Ilaria Tuti se confie sur ernestmag.fr: “L'écrivain n'a pas des choses à dire, mais des émotions à donner”. Je la découvre avec
La nymphe endormie, et, en effet, le récit est chargé en émotions. Son écriture, très soignée, comporte de belles descriptions de lieux – entre autres celle d'un asile psychiatrique désaffecté –, d'oeuvre d'art -
La nymphe endormie -, et de personnages. L'émotion est omniprésente.

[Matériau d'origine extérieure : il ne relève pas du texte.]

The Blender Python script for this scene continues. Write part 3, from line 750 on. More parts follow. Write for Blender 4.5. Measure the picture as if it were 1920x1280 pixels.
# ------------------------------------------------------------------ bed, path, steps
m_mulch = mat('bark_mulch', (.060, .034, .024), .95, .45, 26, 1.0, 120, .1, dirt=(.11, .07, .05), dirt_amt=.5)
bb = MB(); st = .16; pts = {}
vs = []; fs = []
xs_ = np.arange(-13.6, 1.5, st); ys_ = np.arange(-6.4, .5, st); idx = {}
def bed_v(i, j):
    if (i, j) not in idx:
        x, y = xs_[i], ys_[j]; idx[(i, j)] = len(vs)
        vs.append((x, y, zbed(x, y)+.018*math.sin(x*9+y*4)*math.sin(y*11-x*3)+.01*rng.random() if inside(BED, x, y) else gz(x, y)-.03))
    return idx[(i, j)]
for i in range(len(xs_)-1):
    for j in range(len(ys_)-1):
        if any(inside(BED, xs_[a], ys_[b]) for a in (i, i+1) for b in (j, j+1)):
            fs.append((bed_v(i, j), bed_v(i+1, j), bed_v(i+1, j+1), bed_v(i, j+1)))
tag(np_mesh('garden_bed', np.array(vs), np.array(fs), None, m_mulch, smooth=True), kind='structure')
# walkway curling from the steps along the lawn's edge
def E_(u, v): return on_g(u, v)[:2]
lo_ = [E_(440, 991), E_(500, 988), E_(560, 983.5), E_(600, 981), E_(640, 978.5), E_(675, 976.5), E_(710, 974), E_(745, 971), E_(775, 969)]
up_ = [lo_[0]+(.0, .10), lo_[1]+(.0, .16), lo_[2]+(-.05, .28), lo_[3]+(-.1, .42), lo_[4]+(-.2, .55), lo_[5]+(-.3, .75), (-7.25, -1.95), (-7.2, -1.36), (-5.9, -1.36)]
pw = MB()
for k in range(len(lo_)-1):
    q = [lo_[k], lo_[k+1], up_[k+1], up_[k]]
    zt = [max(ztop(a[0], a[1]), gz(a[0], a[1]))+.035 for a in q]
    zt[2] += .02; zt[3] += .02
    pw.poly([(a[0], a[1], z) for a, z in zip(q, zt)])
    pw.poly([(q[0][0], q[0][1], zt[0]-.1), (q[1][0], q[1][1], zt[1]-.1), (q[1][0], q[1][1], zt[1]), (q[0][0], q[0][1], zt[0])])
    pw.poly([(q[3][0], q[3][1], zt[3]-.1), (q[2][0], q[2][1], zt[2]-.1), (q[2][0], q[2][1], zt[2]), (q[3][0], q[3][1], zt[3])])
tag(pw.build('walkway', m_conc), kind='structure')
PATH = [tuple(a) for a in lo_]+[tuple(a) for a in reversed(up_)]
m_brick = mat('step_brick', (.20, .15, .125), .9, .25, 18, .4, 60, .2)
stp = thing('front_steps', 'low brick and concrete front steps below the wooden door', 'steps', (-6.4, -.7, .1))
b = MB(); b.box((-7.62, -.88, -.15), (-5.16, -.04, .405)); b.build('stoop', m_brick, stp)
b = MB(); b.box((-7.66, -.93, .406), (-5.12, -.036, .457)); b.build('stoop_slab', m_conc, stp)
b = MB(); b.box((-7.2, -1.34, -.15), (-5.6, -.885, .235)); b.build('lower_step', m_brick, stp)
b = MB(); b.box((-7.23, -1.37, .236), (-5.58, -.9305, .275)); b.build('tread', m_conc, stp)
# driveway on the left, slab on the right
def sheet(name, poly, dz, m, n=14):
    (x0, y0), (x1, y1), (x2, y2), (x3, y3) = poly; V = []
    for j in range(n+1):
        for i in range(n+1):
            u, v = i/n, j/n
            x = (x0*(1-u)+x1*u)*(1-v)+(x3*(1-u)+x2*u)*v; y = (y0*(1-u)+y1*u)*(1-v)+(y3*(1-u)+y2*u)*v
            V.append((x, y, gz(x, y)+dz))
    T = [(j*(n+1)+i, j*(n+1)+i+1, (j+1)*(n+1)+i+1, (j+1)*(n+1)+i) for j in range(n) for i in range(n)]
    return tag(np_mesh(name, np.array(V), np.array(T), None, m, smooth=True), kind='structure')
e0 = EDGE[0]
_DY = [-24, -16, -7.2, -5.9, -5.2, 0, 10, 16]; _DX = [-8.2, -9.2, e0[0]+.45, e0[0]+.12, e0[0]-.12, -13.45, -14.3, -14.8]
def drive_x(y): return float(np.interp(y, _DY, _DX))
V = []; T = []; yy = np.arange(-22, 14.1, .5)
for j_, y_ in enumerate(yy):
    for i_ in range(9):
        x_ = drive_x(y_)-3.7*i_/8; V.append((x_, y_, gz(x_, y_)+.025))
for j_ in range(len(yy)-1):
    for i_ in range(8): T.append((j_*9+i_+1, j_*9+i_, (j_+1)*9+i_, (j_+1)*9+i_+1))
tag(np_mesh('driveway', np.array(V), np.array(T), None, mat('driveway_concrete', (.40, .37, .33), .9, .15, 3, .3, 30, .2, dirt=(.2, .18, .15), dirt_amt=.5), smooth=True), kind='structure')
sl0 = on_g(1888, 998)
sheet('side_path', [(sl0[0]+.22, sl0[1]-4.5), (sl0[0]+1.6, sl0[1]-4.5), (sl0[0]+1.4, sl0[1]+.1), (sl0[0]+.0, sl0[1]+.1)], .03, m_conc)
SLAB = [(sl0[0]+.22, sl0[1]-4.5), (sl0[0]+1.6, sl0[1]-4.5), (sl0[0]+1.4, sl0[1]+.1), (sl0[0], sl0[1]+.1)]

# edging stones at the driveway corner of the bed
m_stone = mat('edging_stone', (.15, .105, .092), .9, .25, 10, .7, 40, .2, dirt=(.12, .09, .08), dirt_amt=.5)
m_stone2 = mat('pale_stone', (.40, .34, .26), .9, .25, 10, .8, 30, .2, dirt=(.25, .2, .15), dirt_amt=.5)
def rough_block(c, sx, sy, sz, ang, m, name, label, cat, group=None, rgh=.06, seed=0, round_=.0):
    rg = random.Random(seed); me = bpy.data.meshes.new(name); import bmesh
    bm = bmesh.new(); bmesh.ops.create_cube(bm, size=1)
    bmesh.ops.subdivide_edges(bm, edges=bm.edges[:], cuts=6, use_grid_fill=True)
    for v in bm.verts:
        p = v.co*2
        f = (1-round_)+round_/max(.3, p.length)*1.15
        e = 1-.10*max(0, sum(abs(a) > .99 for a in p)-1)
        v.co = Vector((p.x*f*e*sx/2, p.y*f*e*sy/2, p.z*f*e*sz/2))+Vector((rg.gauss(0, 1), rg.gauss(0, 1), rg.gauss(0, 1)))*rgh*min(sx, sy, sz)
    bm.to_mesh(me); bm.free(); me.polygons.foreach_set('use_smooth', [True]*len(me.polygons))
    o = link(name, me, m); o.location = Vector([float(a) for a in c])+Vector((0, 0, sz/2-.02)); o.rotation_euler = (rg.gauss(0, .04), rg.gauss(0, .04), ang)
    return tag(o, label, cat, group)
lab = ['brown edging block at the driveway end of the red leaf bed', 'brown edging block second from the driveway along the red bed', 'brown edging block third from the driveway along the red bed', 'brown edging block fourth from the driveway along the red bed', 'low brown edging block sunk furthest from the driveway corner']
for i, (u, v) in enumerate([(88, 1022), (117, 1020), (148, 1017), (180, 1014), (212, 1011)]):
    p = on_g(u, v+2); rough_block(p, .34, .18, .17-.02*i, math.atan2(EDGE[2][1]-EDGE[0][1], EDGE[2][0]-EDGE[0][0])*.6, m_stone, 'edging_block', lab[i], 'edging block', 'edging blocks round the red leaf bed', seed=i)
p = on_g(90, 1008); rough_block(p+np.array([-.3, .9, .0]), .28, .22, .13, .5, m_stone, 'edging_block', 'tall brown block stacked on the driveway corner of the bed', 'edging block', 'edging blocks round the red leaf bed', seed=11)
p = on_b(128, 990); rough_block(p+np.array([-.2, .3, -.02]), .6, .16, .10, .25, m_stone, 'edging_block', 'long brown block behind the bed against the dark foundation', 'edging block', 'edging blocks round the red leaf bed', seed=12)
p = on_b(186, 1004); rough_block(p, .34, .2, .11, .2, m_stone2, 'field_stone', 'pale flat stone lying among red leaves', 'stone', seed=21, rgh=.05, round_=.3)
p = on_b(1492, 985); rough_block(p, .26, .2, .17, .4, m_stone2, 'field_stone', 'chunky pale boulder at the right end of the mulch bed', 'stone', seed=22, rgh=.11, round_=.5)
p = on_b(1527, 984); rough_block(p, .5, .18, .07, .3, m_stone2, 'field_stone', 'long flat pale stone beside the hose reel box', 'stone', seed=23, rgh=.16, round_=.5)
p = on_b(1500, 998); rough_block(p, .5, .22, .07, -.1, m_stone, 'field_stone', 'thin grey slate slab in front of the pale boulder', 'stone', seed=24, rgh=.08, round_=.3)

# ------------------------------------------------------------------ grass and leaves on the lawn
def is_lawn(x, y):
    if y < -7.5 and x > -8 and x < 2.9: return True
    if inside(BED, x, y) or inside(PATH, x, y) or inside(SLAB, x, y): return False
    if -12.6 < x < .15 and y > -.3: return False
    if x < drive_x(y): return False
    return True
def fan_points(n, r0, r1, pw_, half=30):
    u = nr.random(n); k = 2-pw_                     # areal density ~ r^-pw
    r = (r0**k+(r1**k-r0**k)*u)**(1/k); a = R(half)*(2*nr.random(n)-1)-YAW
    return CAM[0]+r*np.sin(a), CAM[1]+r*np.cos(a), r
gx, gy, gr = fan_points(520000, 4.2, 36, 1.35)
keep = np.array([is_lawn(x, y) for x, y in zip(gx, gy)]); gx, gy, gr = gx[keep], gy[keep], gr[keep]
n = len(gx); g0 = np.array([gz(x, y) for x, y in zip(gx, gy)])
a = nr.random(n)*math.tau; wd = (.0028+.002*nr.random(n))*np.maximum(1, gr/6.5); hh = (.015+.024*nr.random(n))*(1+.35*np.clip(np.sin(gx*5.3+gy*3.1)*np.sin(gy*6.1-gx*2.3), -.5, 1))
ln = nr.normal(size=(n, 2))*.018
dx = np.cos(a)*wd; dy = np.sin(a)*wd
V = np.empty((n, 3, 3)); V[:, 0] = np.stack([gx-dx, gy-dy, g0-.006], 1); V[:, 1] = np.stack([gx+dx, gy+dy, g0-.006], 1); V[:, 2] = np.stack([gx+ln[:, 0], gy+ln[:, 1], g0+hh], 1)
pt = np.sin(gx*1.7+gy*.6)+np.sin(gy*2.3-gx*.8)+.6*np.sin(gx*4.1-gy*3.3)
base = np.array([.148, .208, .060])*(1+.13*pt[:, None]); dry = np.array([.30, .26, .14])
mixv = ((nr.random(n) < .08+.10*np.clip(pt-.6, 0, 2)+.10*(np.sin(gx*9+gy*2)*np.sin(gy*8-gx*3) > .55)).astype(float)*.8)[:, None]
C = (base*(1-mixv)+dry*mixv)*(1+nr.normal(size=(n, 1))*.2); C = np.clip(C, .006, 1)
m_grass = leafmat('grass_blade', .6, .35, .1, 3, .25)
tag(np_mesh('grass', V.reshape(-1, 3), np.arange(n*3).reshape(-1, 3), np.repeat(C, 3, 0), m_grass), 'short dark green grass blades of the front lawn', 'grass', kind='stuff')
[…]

Comme dans tout bon policier, l'auteur place au centre du roman un couple de flics bien particulier. Teresa
Battaglia, commissaire, est une sexagénaire fragile et vulnérable, qui voit arriver les premiers effets d'un Alzheimer précoce. Son acolyte, l'inspecteur Massimo Marini, est, lui, trentenaire, et non moins tourmenté par un élément de sa vie qui impacte terriblement ses relations personnelles. Teresa le malmène quelque peu, mais sa figure maternelle apporte une dimension particulière à leur relation.
Si
Ilaria Tuti creuse la psychologie de ses personnages, elle construit aussi son récit avec soin, afin de ménager mystère et suspense. Les chapitres sont courts, et heureusement, car il faut tenir sur la longueur. le roman comprend tout de même plus de 600 pages. Elle ménage des ruptures dans le fil du récit, avec retours en arrière, en 1945, ou encore des scènes qui paraissent impromptues mais trouveront leur sens à posteriori, on n'en doute pas. Il y a aussi des extraits du journal de Teresa. Les rebondissements apportent quelques accélérations au récit qui n'est jamais monotone.
Tout cela demande une attention particulière du lecteur.
Ilaria Tuti incite à une lecture "active".
Le val de Resia a une haute importance dans l'histoire, puisque les origines de
la nymphe endormie y résident. Il s'agit d'une région proche de la frontière slovène. Ses habitants présentent une identité bien spécifique, avec leur langue et leurs coutumes. Si les Résiens sont officiellement une minorité slovène en Italie, nombre d'entre eux revendiquent leur différence et ne souhaite pas être assimilés.
Ilaria Tuti connaît bien la région. Elle vit à Gemona del Friuli, qui n'en est pas très éloigné.
La musique est assez présente dans le roman. Elle est légère au début, avec Fly me to the moon de Sinatra. Elle se fait beaucoup plus forte et tonitruante avec la sonate du trille du diable de Tartini. le chant de la berceuse ancienne que fredonne Krisnja a, lui, quelque chose de mystique. Il participe à la dramatisation du récit.
Ilaria Tuti aborde de nombreux thèmes : maternité et paternité impossibles, mémoire et oubli, ravages de la guerre, croyances et magie. Elle établit un jeu de correspondances et d'échos entre les histoires de ses personnages. Tout cela contribue à faire de son roman une oeuvre dense et riche en informations.